Social workers are being set up to fail
The rise in numbers of care proceedings for newborn children is reported as a cause for alarm. This just serves to feed the narrative of "child snatching" social workers. Given everything we have learned about the serious harm and developmental delay caused to children left in abusive and neglectful situations, it is far better to act decisively, after careful assessment, to ensure early and sound decisions are made. This gives children the best chance of achieving their potential.
We know creative work can be done with mothers but so often the capacity for change is uncertain and the timescales are not compatible with their children's best interests. We know of the difficulties adopted children can experience in their teenage years when they been subjected to repeated and failed rehabilitation attempts with birth parents. Research shows some have suffered further abuse as a result of social workers not taking action early enough.
The financial situation of local authorities is becoming critical and if ever there was a risk factor to children, it is the chronic under funding of their services and the threat of further savage cuts. This means social workers are having to work reactively in crisis situations rather than undertaking the planned work they know is needed. It is not only the parents who lose out. Social workers will say they don't have time to do what they are employed to do, which is work directly with children. This is crazy.
Budget cuts are destabilizing the children's workforce in local authorities such as my own and several front line teams are now staffed with practitioners in their first year post qualification.
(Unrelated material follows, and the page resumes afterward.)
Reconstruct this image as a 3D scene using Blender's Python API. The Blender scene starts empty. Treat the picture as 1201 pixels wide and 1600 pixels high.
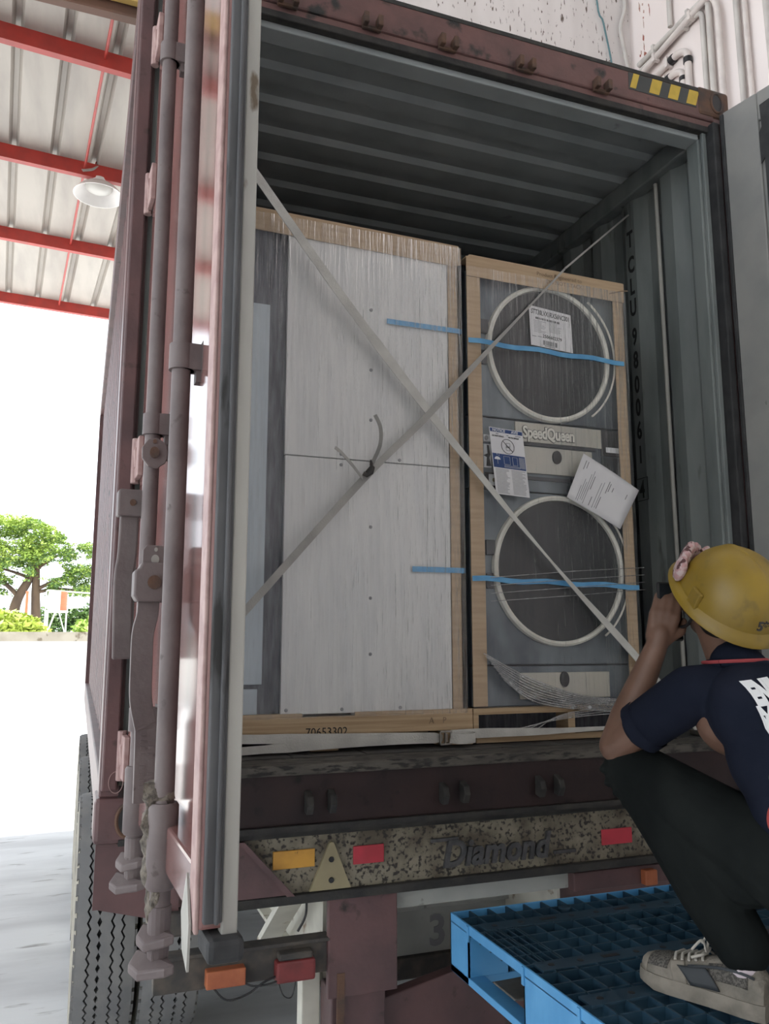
import bpy, bmesh, math, random
from mathutils import Vector, Matrix, noise
random.seed(7)
SC = bpy.context.scene
COL = SC.collection
R = math.radians

# ------------------------------------------------------------------ camera
CAMP = Vector((-0.076, -2.573, 1.75))
yaw, pitch = R(20.35), R(8.95)
fw = Vector((math.sin(yaw)*math.cos(pitch), math.cos(yaw)*math.cos(pitch), math.sin(pitch)))
rt = Vector((math.cos(yaw), -math.sin(yaw), 0)); up = rt.cross(fw)
cd = bpy.data.cameras.new('camera'); cam = bpy.data.objects.new('camera', cd); COL.objects.link(cam)
cd.sensor_fit = 'VERTICAL'; cd.sensor_height = 32.0; cd.lens = 32.0*1270/1600; cd.clip_end = 500
m = Matrix((rt, up, -fw)).transposed().to_4x4(); m.translation = CAMP; cam.matrix_world = m
SC.camera = cam
# ------------------------------------------------------------------ sky, sun, exposure
W = bpy.data.worlds.new('sky'); SC.world = W; W.use_nodes = True
bg = W.node_tree.nodes['Background']; bg.inputs[0].default_value = (0.86, 0.93, 1.0, 1); bg.inputs[1].default_value = 2.6
sd = bpy.data.lights.new('sun', 'SUN'); sd.energy = 9.0; sd.angle = R(0.6); sd.color = (1, .95, .86)
sun = bpy.data.objects.new('sun', sd); COL.objects.link(sun); sun.location = (-20, 20, 40)
sun.rotation_euler = Vector((-.45, .38, 1)).to_track_quat('Z', 'Y').to_euler()
SC.view_settings.view_transform = 'Standard'; SC.view_settings.look = 'None'
SC.view_settings.exposure = 0.1; SC.view_settings.gamma = 1.0; SC.view_settings.use_curve_mapping = False

# ------------------------------------------------------------------ materials
MATS = {}
def mat(name, c1, c2=None, rough=.6, metal=0.0, scale=8.0, lo=.4, hi=.65, bump=0.0, bscale=60.0, stretch=(1,1,1), spec=.5,
        spots=None, sp_scale=30.0, sp_lo=.6, sp_hi=.66, detail=4.0, coat=0.0):
    if name in MATS: return MATS[name]
    mt = bpy.data.materials.new(name); mt.use_nodes = True; nt = mt.node_tree; N = nt.nodes; L = nt.links
    b = N['Principled BSDF']; b.inputs['Roughness'].default_value = rough; b.inputs['Metallic'].default_value = metal
    b.inputs['Specular IOR Level'].default_value = spec
    if coat: b.inputs['Coat Weight'].default_value = coat; b.inputs['Coat Roughness'].default_value = .15
    tc = N.new('ShaderNodeTexCoord'); mp = N.new('ShaderNodeMapping'); mp.inputs['Scale'].default_value = stretch
    L.new(tc.outputs['Object'], mp.inputs[0]); vec = mp.outputs[0]
    def nz(sc, det=detail):
        n = N.new('ShaderNodeTexNoise'); n.inputs['Scale'].default_value = sc; n.inputs['Detail'].default_value = det
        L.new(vec, n.inputs['Vector']); return n.outputs['Fac']
    def ramp(src, a, bb):
        r = N.new('ShaderNodeMapRange'); r.inputs['From Min'].default_value = a; r.inputs['From Max'].default_value = bb
        L.new(src, r.inputs['Value']); return r.outputs[0]
    def mix(f, a, bb):
        x = N.new('ShaderNodeMix'); x.data_type = 'RGBA'; L.new(f, x.inputs[0])
        for i, v in ((6, a), (7, bb)):
            if isinstance(v, tuple): x.inputs[i].default_value = (*v, 1)
            else: L.new(v, x.inputs[i])
        return x.outputs[2]
    col = None
    if c2: col = mix(ramp(nz(scale), lo, hi), c1, c2)
    if spots: col = mix(ramp(nz(sp_scale, 6), sp_lo, sp_hi), col if col else c1, spots)
    if col: L.new(col, b.inputs['Base Color'])
    else: b.inputs['Base Color'].default_value = (*c1, 1)
    if bump:
        bp = N.new('ShaderNodeBump'); bp.inputs['Strength'].default_value = bump; bp.inputs['Distance'].default_value = .01
        L.new(nz(bscale), bp.inputs['Height']); L.new(bp.outputs[0], b.inputs['Normal'])
    MATS[name] = mt; return mt

def film_mat(name, stretch, scale, fac, rough, tint=(1,1,1), strength=.5, haze=(.7,.73,.76), hz=.1, fm=1.2):
    mt = bpy.data.materials.new(name); mt.use_nodes = True; nt = mt.node_tree; N = nt.nodes; L = nt.links
    N.remove(N['Principled BSDF']); out = N['Material Output']
    tc = N.new('ShaderNodeTexCoord'); mp = N.new('ShaderNodeMapping'); mp.inputs['Scale'].default_value = stretch
    n = N.new('ShaderNodeTexNoise'); n.inputs['Scale'].default_value = scale; n.inputs['Detail'].default_value = 5
    L.new(tc.outputs['Object'], mp.inputs[0]); L.new(mp.outputs[0], n.inputs['Vector'])
    bp = N.new('ShaderNodeBump'); bp.inputs['Strength'].default_value = strength; bp.inputs['Distance'].default_value = .006
    L.new(n.outputs['Fac'], bp.inputs['Height'])
    tr = N.new('ShaderNodeBsdfTransparent'); tr.inputs[0].default_value = (*tint, 1)
    gl = N.new('ShaderNodeBsdfGlossy'); gl.inputs['Roughness'].default_value = rough; L.new(bp.outputs[0], gl.inputs['Normal'])
    df = N.new('ShaderNodeBsdfDiffuse'); df.inputs[0].default_value = (*haze, 1)
    fr = N.new('ShaderNodeFresnel'); fr.inputs[0].default_value = 1.45; L.new(bp.outputs[0], fr.inputs['Normal'])
    a = N.new('ShaderNodeMath'); a.operation = 'MULTIPLY_ADD'; L.new(fr.outputs[0], a.inputs[0]); a.inputs[1].default_value = fm; a.inputs[2].default_value = fac; a.use_clamp = True
    r = N.new('ShaderNodeMapRange'); r.inputs['From Min'].default_value = .45; r.inputs['From Max'].default_value = .75
    r.inputs['To Min'].default_value = hz*.35; r.inputs['To Max'].default_value = hz*2.2
    L.new(n.outputs['Fac'], r.inputs['Value'])
    m1 = N.new('ShaderNodeMixShader'); L.new(r.outputs[0], m1.inputs[0]); L.new(tr.outputs[0], m1.inputs[1]); L.new(df.outputs[0], m1.inputs[2])
    m2 = N.new('ShaderNodeMixShader'); L.new(a.outputs[0], m2.inputs[0]); L.new(m1.outputs[0], m2.inputs[1]); L.new(gl.outputs[0], m2.inputs[2])
    L.new(m2.outputs[0], out.inputs[0]); MATS[name] = mt; return mt

M = lambda k: MATS[k]
mat('maroon', (.135,.072,.072), (.088,.052,.054), rough=.45, scale=5, spots=(.03,.022,.02), sp_scale=14, sp_lo=.62, sp_hi=.74, bump=.12, bscale=40)
mat('maroon_door', (.27,.14,.13), (.20,.095,.088), rough=.16, scale=4, spots=(.12,.07,.05), sp_scale=24, sp_lo=.70, sp_hi=.74, bump=.05, bscale=5, coat=.6)
mat('maroon_dusty', (.165,.135,.132), (.125,.098,.098), rough=.6, scale=9, bump=.1, bscale=80, spots=(.09,.07,.065), sp_scale=26, sp_lo=.66, sp_hi=.72)
mat('header', (.165,.082,.075), (.115,.062,.058), rough=.6, scale=7, spots=(.022,.022,.022), sp_scale=9, sp_lo=.57, sp_hi=.66, bump=.15, bscale=50)
mat('grey_in', (.22,.24,.235), (.15,.168,.168), rough=.5, scale=5, lo=.42, hi=.62, spots=(.05,.05,.05), sp_scale=9, sp_lo=.63, sp_hi=.74, stretch=(1,1.4,.3), detail=7, bump=.08, bscale=30)
mat('grey_roof', (.33,.355,.355), (.27,.295,.295), rough=.45, scale=4, spots=(.12,.125,.125), sp_scale=7, sp_lo=.69, sp_hi=.78, bump=.06, bscale=30)
mat('sill_maroon', (.036,.022,.022), (.024,.017,.018), rough=.6, scale=6, spots=(.010,.009,.009), sp_scale=14, sp_lo=.58, sp_hi=.72, bump=.12, bscale=40, spec=.3)
mat('grey_door', (.29,.285,.272), (.24,.24,.235), rough=.5, scale=5, spots=(.11,.12,.10), sp_scale=16, sp_lo=.72, sp_hi=.76)
mat('rubber', (.022,.023,.025), (.04,.04,.042), rough=.7, scale=14, bump=.2, bscale=40)
mat('gasket', (.115,.115,.12), (.06,.06,.064), rough=.65, scale=12, stretch=(1,1,.2), spots=(.025,.025,.025), sp_scale=22, sp_lo=.56, sp_hi=.62)
mat('cream_edge', (.42,.41,.375), (.33,.32,.295), rough=.55, scale=6, stretch=(1,1,.3), spots=(.12,.09,.06), sp_scale=18, sp_lo=.66, sp_hi=.72)
mat('hinge_pink', (.42,.29,.27), (.33,.21,.2), rough=.6, scale=30)
mat('rust', (.13,.07,.045), (.06,.045,.04), rough=.8, scale=12, bump=.3, bscale=40)
mat('burlap', (.19,.165,.135), (.075,.065,.055), rough=.95, scale=70, bump=.8, bscale=90)
mat('threshold', (.11,.10,.085), (.055,.05,.045), rough=.75, scale=30, stretch=(.25,1,1), spots=(.022,.02,.019), sp_scale=90, sp_lo=.5, sp_hi=.62, bump=.3, bscale=60)
mat('dark_floor', (.05,.047,.045), (.085,.08,.075), rough=.8, scale=10, stretch=(1,.2,1))
mat('chipped', (.245,.22,.165), (.11,.092,.066), rough=.75, scale=9, lo=.40, hi=.6, spots=(.035,.03,.027), sp_scale=75, sp_lo=.52, sp_hi=.62, detail=9, bump=.3, bscale=60)
mat('chipped_dark', (.024,.024,.024), (.045,.042,.038), rough=.8, scale=14, bump=.3, bscale=50)
mat('pale_steel', (.42,.43,.40), (.33,.34,.32), rough=.6, scale=5, spots=(.12,.10,.08), sp_scale=14, sp_lo=.64, sp_hi=.72)
mat('pale_rail', (.62,.60,.52), (.48,.46,.40), rough=.6, scale=6, spots=(.22,.14,.08), sp_scale=14, sp_lo=.62, sp_hi=.7)
mat('badge', (.085,.085,.088), (.045,.045,.048), rough=.6, scale=30, bump=.3, bscale=60)
mat('sooty', (.05,.047,.045), (.10,.085,.07), rough=.8, scale=18)
mat('yellow_refl', (.62,.32,.05), (.48,.24,.04), rough=.4, scale=14, spots=(.1,.06,.03), sp_scale=40, sp_lo=.66, sp_hi=.7)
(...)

That is no criticism of them, but a sound child protection and Looked After Children (LAC) service surely needs a stable workforce that brings together newly qualified and experienced staff; how else can practitioners learn the job in safety?
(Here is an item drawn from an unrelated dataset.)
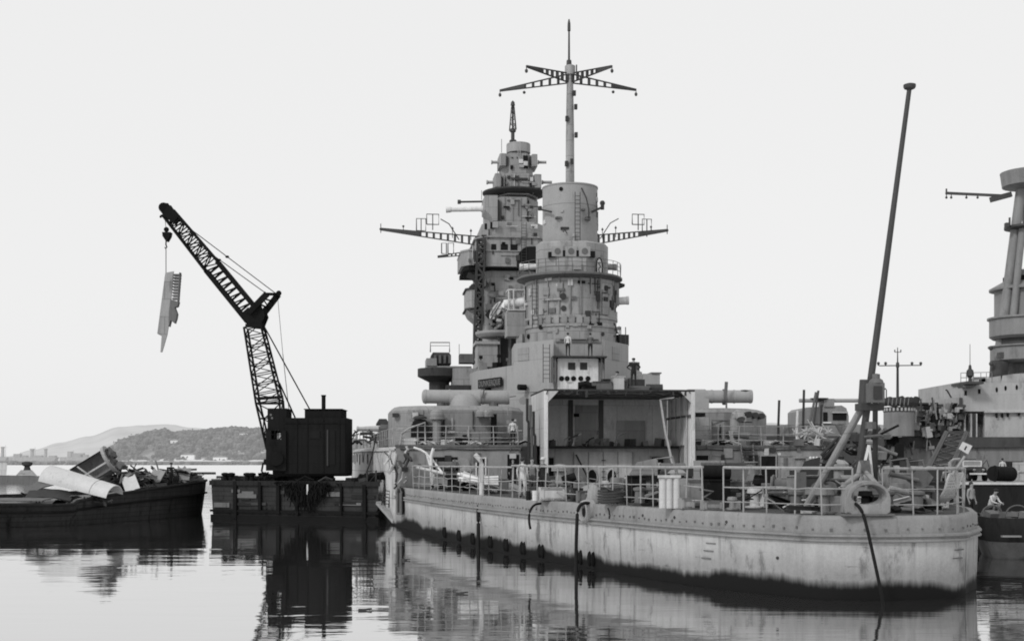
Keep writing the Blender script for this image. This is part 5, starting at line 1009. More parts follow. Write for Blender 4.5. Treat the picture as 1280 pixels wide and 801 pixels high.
cr = thing('floating_crane', 'black lattice boom crane working on the timber pontoon', 'crane', (Wc(385, 0, 90).x, 90 + CO, pz0 + .02))
def cbox(px0, px1, py0, py1, y0, y1, name, mat='crane_iron', parent=cr, inset=0, dref=87.8):
    a, c = Wc(px0, py1, dref), Wc(px1, py0, dref); b = MB(); y0 += CO; y1 += CO
    b.prism([(a.x, y0), (c.x, y0), (c.x, y1), (a.x, y1)], a.z, c.z, inset) if inset else b.box(a.x, c.x, y0, y1, a.z, c.z); return b.build(name, mat, parent)
cb0 = cbox(356, 433, 522, 592, 87.8, 91.2, 'engine_house'); cbox(380, 426, 511.5, 521.9, 88.1, 91, 'roof_box', parent=cb0); cbox(379, 427, 510.5, 511.4, 88.0, 91.1, 'roof_rim', parent=cb0)
b = MB(); a = Wc(404.5, 512, 89.5); c = Wc(404.5, 493.5, 89.5); b.cyl(a, c, .15, n=12); b.cyl(c - Vector((0, 0, .1)), c, .18, n=12); b.build('funnel', 'crane_iron', cb0)
cbox(355, 433.5, 527.8, 529, 87.74, 87.8, 'house_rim', parent=cb0); cbox(411, 419, 538, 581, 87.76, 87.8, 'doorway', 'flat_black', cb0); cbox(387, 400, 538.5, 548, 87.75, 87.8, 'louvre', 'flat_black', cb0); cbox(408.5, 410.5, 537, 582, 87.7, 87.8, 'door_slide', 'dark_steel', cb0)
for px in (371, 384, 404, 424, 431): cbox(px, px + .8, 524, 590, 87.75, 87.8, 'wall_rib', 'crane_iron', cb0)
cbox(340, 432, 588, 595, 88, 91.5, 'bed_frame'); b = MB(); tc_ = Wc(385, 0, 90.0); b.cyl((tc_.x, 90.0 + CO, pz0 + .05), (tc_.x, 90.0 + CO, Wc(0, 595, 88).z), 1.9, n=28); b.build('turntable', 'black_iron', cr)
# boom-side tower with its see-through cab window
cbox(333, 358, 549, 588, 87.6, 91, 'cab_front'); cbox(333, 339.5, 538, 549, 87.6, 90, 'cab_post'); cbox(352, 358, 538, 549, 87.6, 90, 'cab_post'); cbox(334, 358, 510, 538, 87.9, 90, 'cab_top')
for px in (343.5, 347.5): cbox(px, px + .8, 538, 549, 87.7, 87.8, 'window_bar')
cbox(339, 352, 542.5, 543.3, 87.7, 87.8, 'window_bar')
for x_, y_ in ((337, 517), (338.5, 521)): cbox(x_, x_ + 2.5, y_, y_ + 2.5, 87.86, 87.9, 'bolt_plate', 'mid_steel')
b = MB(); b.cyl(Wc(345, 573, 87.3), Wc(345, 573, 87.6), .5, n=18); b.build('winch_drum', 'black_iron', cr)
b = MB(); b.cyl(Wc(330, 577, 88), Wc(336, 577, 88), .2, n=8); b.beam(Wc(329, 578, 88), Wc(327, 589, 88), .12); b.tube([Wc(327, 589, 88), Wc(331, 592, 88), Wc(336, 590, 88)], .06); b.build('cab_bracket', 'black_iron', cr)
# lower boom
yv = (0, 1, 0)
b = MB(); b.lattice(Wc(346, 560, 89), Wc(337, 502, 89), 1.16, 1.7, (1, 0, .15), yv, 3, .13, 1.65, 1.55, .075); b.lattice(Wc(337, 502, 89), Wc(317.5, 408, 89), 1.7, 1.2, (1, 0, .2), yv, 8, .13, 1.55, 1.35, .066)
b.beam(Wc(322, 498, 88.2), Wc(354, 496, 88.2), .22); b.beam(Wc(321, 504, 88.2), Wc(353, 504, 88.2), .16); lb_ = b.build('lower_boom', 'black_iron', cr)
b = MB(); kn_ = [Wc(301, 392, 88.3), Wc(312, 408, 88.3), Wc(325, 409, 88.3), Wc(331, 394, 88.3), Wc(326, 380, 88.3), Wc(318, 388, 88.3), Wc(310, 384, 88.3)]; b.slab(kn_, (0, .08, 0)); b.beam(Wc(307, 407, 88.4), Wc(328, 407, 88.4), .25); b.build('boom_knee', 'black_iron', lb_)
b = MB(); b.slab([p + Vector((0, 1.4, 0)) for p in kn_], (0, .08, 0)); b.build('boom_knee', 'black_iron', lb_)
# jib
J0, J1 = Wc(315, 394, 89), Wc(207, 262, 89); jd = (J1 - J0).normalized(); jn = jd.cross(Vector(yv)).normalized()
jm = J0.lerp(J1, .46)
b = MB(); b.lattice(jm, J0.lerp(J1, .97), 1.1, .83, jn, yv, 10, .14, 1.12, .83, .075)
for k in (-1, 1): b.beam(J0.lerp(J1, -.02) + jn * k * .54, jm + jn * k * .52, .3, 1.0, up=yv)
for i in range(9): c = J0.lerp(jm, (i + .5) / 9); b.beam(c - jn * .45, c + jn * .45, .09, .3, up=yv); c2 = J0.lerp(jm, (i + 1) / 9); b.beam(c - jn * .45, c2 + jn * .45, .07, .2, up=yv)
jib = b.build('jib', 'black_iron', cr)
b = MB(); hp_ = [Wc(200, 256, 88.5), Wc(203, 253.5, 88.5), Wc(210, 254, 88.5), Wc(222, 272, 88.5), Wc(216, 279, 88.5), Wc(204, 269, 88.5), Wc(199, 262, 88.5)]; b.slab(hp_, (0, .12, 0)); b.slab([p + Vector((0, .8, 0)) for p in hp_], (0, .12, 0))
b.cyl(Wc(204.5, 259.5, 88.45), Wc(204.5, 259.5, 89.5), .36, n=16); b.build('jib_head', 'black_iron', jib)
b = MB(); b.cyl(Wc(202, 271, 88.9), Wc(200.5, 270, 88.9), .12, n=8); b.build('jib_hook_stop', 'black_iron', jib)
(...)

The budget situation has made it pretty difficult for local authority social workers to do a good job and practice safely. I know people who are leaving their posts because of this dilemma. Stress levels are very high with excessive workloads and diminishing resources, turnover is increasing and we have a far greater number of temporary agency staff. This is OK for them but absolutely not OK for children in care, nor is it any good for developing consistency and a culture of good social work practice. Unsurprisingly, morale is low.
The government announcement of recruiting top-quality graduates to social work sounds good, although it carries an inference that social workers currently in post are not up to the job. We may recruit talented graduates but are they really going to hang around in the very posts where their skills are needed if they are working in hellish conditions?
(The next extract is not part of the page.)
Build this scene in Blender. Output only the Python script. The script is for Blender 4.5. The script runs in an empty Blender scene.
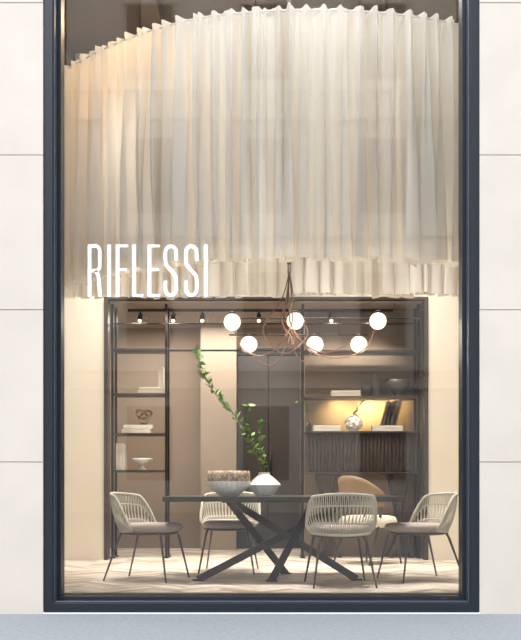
import bpy, bmesh, math, random
from mathutils import Vector, Matrix
random.seed(7)
sc = bpy.context.scene
sc.view_settings.view_transform = 'Standard'
sc.view_settings.look = 'None'

def srgb(r, g, b):
    def f(c):
        c /= 255.0
        return c/12.92 if c <= 0.04045 else ((c+0.055)/1.055)**2.4
    return (f(r), f(g), f(b), 1.0)

def mat(name, col, rough=0.6, metal=0.0, noise=0.0, nscale=8.0, bump=0.0, bscale=40.0, stretch=None, emis=None, estr=0.0, spec=None):
    m = bpy.data.materials.new(name); m.use_nodes = True
    nt = m.node_tree; b = nt.nodes['Principled BSDF']
    b.inputs['Base Color'].default_value = col
    b.inputs['Roughness'].default_value = rough
    b.inputs['Metallic'].default_value = metal
    if spec is not None: b.inputs['Specular IOR Level'].default_value = spec
    tc = nt.nodes.new('ShaderNodeTexCoord')
    mp = nt.nodes.new('ShaderNodeMapping')
    nt.links.new(tc.outputs['Object'], mp.inputs['Vector'])
    if stretch: mp.inputs['Scale'].default_value = stretch
    if noise > 0:
        n = nt.nodes.new('ShaderNodeTexNoise'); n.inputs['Scale'].default_value = nscale
        n.inputs['Detail'].default_value = 6
        nt.links.new(mp.outputs['Vector'], n.inputs['Vector'])
        r = nt.nodes.new('ShaderNodeValToRGB')
        r.color_ramp.elements[0].position = 0.3; r.color_ramp.elements[1].position = 0.7
        r.color_ramp.elements[0].color = tuple(c*(1-noise) for c in col[:3])+(1,)
        r.color_ramp.elements[1].color = tuple(min(1, c*(1+noise)) for c in col[:3])+(1,)
        nt.links.new(n.outputs['Fac'], r.inputs['Fac'])
        nt.links.new(r.outputs['Color'], b.inputs['Base Color'])
    if bump > 0:
        n2 = nt.nodes.new('ShaderNodeTexNoise'); n2.inputs['Scale'].default_value = bscale
        n2.inputs['Detail'].default_value = 5
        nt.links.new(mp.outputs['Vector'], n2.inputs['Vector'])
        bp = nt.nodes.new('ShaderNodeBump'); bp.inputs['Strength'].default_value = bump
        bp.inputs['Distance'].default_value = 0.01
        nt.links.new(n2.outputs['Fac'], bp.inputs['Height'])
        nt.links.new(bp.outputs['Normal'], b.inputs['Normal'])
    if emis:
        b.inputs['Emission Color'].default_value = emis
        b.inputs['Emission Strength'].default_value = estr
    return m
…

The messages from the government are about failure - "we are failing children". Who, social workers? It is this government that is failing social workers, yet it continues to lay the blame at our door. We are given the threat of "failing authorities" being taken over, when the main reason for failure in many cases is the massive reduction in funding. It's a desperate situation and we social workers keep being set up to fail and then vilified when things do go wrong.
This totally ignores some of the highly skilled, sensitive and essential work that goes on and never gets the media spotlight. We never see a headline about the thousands of children who are saved by social workers from serious harm every day. I, for one, am sick and tired of being treated in this way; I believe our profession and our most vulnerable children deserve better.
Susie O'Donnell is a pseudonym. The writer is a local authority social worker and member of the British Association of Social Workers (BASW).